Although I never particularly liked it as a song, it did seem to sum up what was happening in Britain in the 60s, when estates of jerry-built 'executive' homes were being thrown up by the likes of Wimpey on green-belt land across the country and long-established communities of council tenants in terraces were being forcibly rehomed in brutalist monstrosities like Quarry Hill flats in Leeds.

I was fortunate that my eccentric parents resisted the temptation of these new houses (being in the building trade, my father railed against the shabby construction) and lived in a prefab (which everyone seemed to love) and rented accommodation until they'd saved enough for a deposit on a wonderful but ramshackle old house with few modern amenities, in a South Yorkshire mining village.

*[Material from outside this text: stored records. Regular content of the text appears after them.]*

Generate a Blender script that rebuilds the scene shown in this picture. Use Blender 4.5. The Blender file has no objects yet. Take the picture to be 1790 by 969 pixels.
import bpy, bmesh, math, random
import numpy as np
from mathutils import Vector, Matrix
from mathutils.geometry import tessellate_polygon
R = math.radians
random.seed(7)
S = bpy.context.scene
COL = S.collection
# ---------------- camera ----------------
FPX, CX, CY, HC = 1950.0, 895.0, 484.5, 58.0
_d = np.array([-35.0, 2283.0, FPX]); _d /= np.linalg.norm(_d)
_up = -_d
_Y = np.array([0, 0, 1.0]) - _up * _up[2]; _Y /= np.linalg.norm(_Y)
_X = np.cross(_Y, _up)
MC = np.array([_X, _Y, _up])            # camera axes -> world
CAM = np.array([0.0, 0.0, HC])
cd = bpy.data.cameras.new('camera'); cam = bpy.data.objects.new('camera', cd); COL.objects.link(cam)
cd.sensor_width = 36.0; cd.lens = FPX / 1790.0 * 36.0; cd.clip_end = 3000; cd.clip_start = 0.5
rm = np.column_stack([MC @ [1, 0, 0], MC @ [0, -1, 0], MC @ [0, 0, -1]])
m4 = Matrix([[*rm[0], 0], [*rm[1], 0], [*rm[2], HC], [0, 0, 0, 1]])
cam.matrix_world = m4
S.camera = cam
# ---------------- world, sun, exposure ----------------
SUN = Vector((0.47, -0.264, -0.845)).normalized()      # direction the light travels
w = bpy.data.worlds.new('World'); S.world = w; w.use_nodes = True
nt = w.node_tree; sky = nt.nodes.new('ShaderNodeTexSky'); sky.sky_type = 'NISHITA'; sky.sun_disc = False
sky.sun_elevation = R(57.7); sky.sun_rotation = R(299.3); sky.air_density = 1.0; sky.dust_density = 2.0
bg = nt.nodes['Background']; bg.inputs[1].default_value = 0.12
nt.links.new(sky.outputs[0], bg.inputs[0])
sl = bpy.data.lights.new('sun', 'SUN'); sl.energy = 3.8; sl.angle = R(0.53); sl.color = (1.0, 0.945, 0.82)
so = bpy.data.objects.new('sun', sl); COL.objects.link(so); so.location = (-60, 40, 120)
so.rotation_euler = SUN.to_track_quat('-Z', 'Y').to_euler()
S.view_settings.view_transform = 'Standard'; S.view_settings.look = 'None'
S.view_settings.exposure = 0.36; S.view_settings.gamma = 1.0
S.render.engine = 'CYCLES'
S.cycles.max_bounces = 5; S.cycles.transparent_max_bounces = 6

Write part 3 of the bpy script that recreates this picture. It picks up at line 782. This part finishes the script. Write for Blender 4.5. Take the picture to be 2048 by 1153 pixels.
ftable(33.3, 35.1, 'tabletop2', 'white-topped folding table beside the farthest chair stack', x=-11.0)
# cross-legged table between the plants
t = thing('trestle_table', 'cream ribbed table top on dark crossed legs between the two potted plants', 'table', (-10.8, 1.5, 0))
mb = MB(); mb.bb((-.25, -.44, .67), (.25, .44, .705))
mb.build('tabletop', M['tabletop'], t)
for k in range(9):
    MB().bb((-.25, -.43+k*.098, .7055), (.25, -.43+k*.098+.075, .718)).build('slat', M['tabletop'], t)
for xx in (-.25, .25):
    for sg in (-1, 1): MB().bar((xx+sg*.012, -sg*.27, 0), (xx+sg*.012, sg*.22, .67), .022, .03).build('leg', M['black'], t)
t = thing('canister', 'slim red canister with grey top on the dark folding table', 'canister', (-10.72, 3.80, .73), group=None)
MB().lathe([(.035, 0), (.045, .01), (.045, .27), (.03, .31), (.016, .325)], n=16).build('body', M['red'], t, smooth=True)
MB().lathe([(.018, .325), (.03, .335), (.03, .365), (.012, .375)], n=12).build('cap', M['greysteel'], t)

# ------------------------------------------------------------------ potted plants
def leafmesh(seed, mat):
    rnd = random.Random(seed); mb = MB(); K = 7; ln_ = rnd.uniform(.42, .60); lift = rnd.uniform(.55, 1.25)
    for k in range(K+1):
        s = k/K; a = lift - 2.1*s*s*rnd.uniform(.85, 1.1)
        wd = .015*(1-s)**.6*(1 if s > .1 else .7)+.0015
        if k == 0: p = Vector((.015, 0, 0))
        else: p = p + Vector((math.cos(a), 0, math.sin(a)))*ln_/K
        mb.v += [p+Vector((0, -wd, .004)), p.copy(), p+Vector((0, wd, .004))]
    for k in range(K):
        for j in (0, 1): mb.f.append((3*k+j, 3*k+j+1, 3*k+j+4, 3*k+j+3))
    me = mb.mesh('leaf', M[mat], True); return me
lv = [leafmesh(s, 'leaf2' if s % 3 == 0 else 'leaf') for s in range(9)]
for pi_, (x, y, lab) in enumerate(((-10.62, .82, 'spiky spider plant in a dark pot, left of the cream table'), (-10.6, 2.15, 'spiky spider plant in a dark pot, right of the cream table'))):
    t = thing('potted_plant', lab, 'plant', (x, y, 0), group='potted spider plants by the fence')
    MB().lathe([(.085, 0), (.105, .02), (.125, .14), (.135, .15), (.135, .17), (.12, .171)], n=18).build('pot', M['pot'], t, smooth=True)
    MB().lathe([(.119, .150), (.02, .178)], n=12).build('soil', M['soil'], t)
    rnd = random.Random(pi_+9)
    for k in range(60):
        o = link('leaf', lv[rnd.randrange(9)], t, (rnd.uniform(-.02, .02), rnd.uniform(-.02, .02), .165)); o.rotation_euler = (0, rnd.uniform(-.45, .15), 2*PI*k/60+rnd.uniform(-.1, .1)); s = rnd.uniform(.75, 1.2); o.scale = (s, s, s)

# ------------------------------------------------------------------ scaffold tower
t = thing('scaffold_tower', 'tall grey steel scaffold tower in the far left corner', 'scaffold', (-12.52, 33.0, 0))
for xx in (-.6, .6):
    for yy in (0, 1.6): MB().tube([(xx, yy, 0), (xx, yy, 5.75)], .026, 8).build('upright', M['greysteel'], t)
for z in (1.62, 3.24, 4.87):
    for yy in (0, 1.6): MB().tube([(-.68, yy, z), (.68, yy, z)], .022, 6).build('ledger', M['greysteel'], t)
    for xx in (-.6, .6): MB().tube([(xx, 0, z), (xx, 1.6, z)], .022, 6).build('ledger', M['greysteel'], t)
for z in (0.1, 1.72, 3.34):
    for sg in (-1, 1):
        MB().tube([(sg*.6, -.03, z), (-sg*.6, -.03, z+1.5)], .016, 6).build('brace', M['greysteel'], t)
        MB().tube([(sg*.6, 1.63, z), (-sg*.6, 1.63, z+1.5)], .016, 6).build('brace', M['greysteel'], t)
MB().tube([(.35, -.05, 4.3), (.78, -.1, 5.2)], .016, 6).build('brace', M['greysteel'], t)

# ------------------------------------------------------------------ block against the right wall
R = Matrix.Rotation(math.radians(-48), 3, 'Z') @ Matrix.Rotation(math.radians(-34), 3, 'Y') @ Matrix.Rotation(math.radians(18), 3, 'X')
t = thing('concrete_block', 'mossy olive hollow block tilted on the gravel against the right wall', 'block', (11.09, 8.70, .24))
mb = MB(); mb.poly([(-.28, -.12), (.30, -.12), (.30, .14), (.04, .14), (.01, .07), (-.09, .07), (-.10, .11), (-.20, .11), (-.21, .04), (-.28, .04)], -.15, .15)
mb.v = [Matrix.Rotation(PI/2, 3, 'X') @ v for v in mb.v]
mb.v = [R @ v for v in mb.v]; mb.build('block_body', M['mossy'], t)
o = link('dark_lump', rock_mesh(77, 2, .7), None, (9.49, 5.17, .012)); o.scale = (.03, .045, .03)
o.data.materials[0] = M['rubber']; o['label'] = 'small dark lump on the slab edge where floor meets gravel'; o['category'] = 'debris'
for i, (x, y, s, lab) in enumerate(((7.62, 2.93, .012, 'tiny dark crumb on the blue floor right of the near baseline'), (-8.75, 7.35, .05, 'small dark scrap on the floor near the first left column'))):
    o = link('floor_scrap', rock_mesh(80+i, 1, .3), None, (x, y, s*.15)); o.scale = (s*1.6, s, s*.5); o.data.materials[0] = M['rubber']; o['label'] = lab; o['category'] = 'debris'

So, whilst my school friends lived in centrally-heated comfort in new houses on the estate behind us, my brother and I had a marvellous, if chilly, childhood free-ranging amongst crumbling stables and ancient apple trees outside and spiders, mice, woodworm and ghosts inside.

My father was constantly trying to restore the house (or perhaps stop it falling down) and installed original Georgian fireplaces and panelling saved from the fires on demolition sites that he encountered during his work as a travelling salesman for a timber company. One day he arrived home with an early seventeenth century grandfather clock strapped to the roof of his car. It had cost him a princely £5 and it's the only family heirloom I have to this day, having refused to buy otherwise excellent houses because the ceilings were not high enough to accommodate it. I've restored many a crumbling ruin myself, including 15 years' work on the station house I now live in. No, I've never been one for little boxes made of ticky-tacky.